Criticare i magistrati è lecito: assoluzione piena per Ferrara

Nel febbraio del 2014 il pm antimafia Di Matteo aveva querelato Giuliano Ferrara per diffamazione aggravata. Ma i giudici danno ragione al giornalista

Criticare i magistrati è lecito: assoluzione piena per Ferrara

Eh sì, criticare i giudici si può: anche se il magistrato in questione è una sorta di icona dell'Antimafia come il pm palermitano Nino Di Matteo.

Nel febbraio del 2014 Di Matteo aveva querelato Giuliano Ferrara, allora direttore del Foglio, che in un articolo - firmato con la consueta sagoma dell'elefantino - aveva osato scrivere che i colloqui intercettati nel carcere di Opera tra il boss Totò Riina e un altro detenuto erano stati "una spaventosa messa in scena il cui obiettivo è mostrificare il Presidente della Repubblica, calunniare Berlusconi, monumentalizzare Di Matteo e il suo traballante processo". Il "traballante processo" era ovviamente l'interminabile processo alla presunta trattativa Stato-Mafia, avviato da Antonio Ingroia e ora proseguito da Di Matteo.

La conclusione di Ferrara era severa: "Siamo il paese di Massimo Ciancimino, il pataccaro, e delle avventure politiche degli Ingroia, cioè dei colleghi di Di Matteo che cercarono, anche a colpi di interviste di quest'ultimo, di trascinare nella fogna del sospetto il Quirinale.
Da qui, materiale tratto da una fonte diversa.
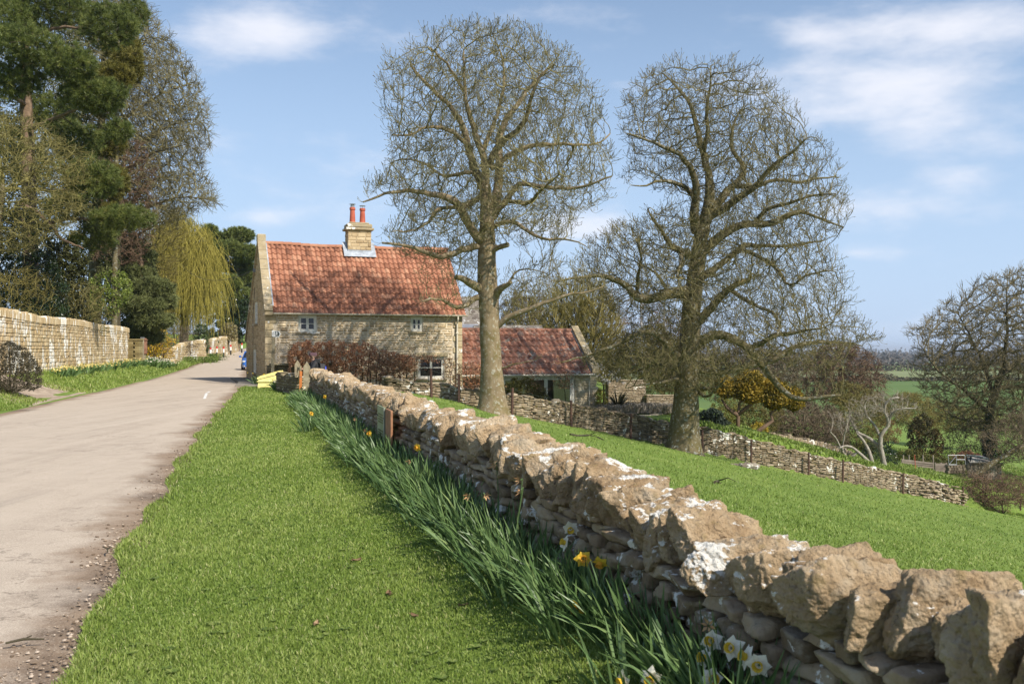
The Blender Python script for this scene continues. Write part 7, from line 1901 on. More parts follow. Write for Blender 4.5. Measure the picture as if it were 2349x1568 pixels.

È tollerabile che con simili metodi si possa procedere oltre?". Di Matteo, come è noto, aveva cercato invano di acquisire agli atti del processo alcune telefonate dell'allora capo dello Stato, Giorgio Napolitano con il senatore Nicola Mancino, ministro degli Interni all'epoca della presunta trattativa e ora sotto processo per favoreggiamento,

La lettura dell'articolo del Foglio aveva suscitato le ire del pm Di Matteo, che aveva sporto querela per diffamazione aggravata contro Giuliano Ferrara chiedendo la condanna del giornalista ad un robusto risarcimento economico. Secondo Di Matteo insinuare che Lorusso, il detenuto che chiacchierava con Riina all'ora d'aria, fosse una sorta di "agente provocatore" mandato dalla Procura era un oltraggio a lui e alla sua funzione.

Ma il giudice Maria Teresa Guadagnino assolve con formula piena il direttore del Foglio. Nelle motivazioni depositate oggi si ricorda che "si tratta pacificamente di un editoriale, ovverossia di un articolo che ha la funzione di esprimere il punto di vista della testata su fatti di rilevante attualità. Il Foglio è un giornale di opinione che esprime un preciso orientamento politico e culturale, e nel caso dell'articolo in esame il direttore fa delle considerazioni critiche relativamente a tali fatti, così esprimendo delle idee non suscettibili di essere valutate come vere o false. Non si tratta di un articolo di cronaca giudiziaria ma di una riflessione sulle implicazioni del processo Stato Mafia".

Secondo il giudice, "il diritto di critica si concretizza nella espressione di un giudizio o piu genericamente di una opinione che come tale non può pretendersi rigorosamente obiettiva, posto che la critica, per sua natura, non può che essere fondata sulla interpretazione. La libertà riconosciuta dall'articolo 21 della Costituzione di manifestazione del pensiero e di formulazione di critica nei confronti di chi esercita funzioni pubbliche comprende il diritto di critica giudiziaria, ossia l'espressione di dissenso anche aspro e veemente nei confronti dell'operato di magistrati i quali, in quanto tali, non godono di alcuna immunità, nonchè degli atti da costoro compiuti".

L'unico limite sono gli "attacchi personali diretti a colpire su un piano individuale la figura orale del giudice". Ma questo non è certo accaduto. D'altronde molti dei fatti esposti da Ferrara sono veri: che Lorusso fosse un agente provocatore lo aveva scritto senza venire querelata La Repubblica un anno prima. E nel suo articolo Ferrara attribuisce l'arruolamento del provocatore non a Di Matteo ma a "settori oscuri dello Stato". Quanto ai tentativi di trascinare nel fango il Quirinale, la sentenza ricorda che proprio Di Matteo era finito sotto procedimento disciplinare (poi archiviato) per una intervista in cui "aveva comunque messo in cattiva luce l'allora Presidente della Repubblica".

Conclude la sentenza: "il giornalismo scomodo e polemico di Ferrara non persegue l'obiettivo di ledere l'onore e la reputazione della persona offesa ma

solo quello di criticare e disapprovare alcuni fatti e comportamenti connessi al processo che ancora si sta svolgendo presso la Corte d'assise di Palermo". Pertanto Ferrara va assolto "perchè il fatto non costituisce reato".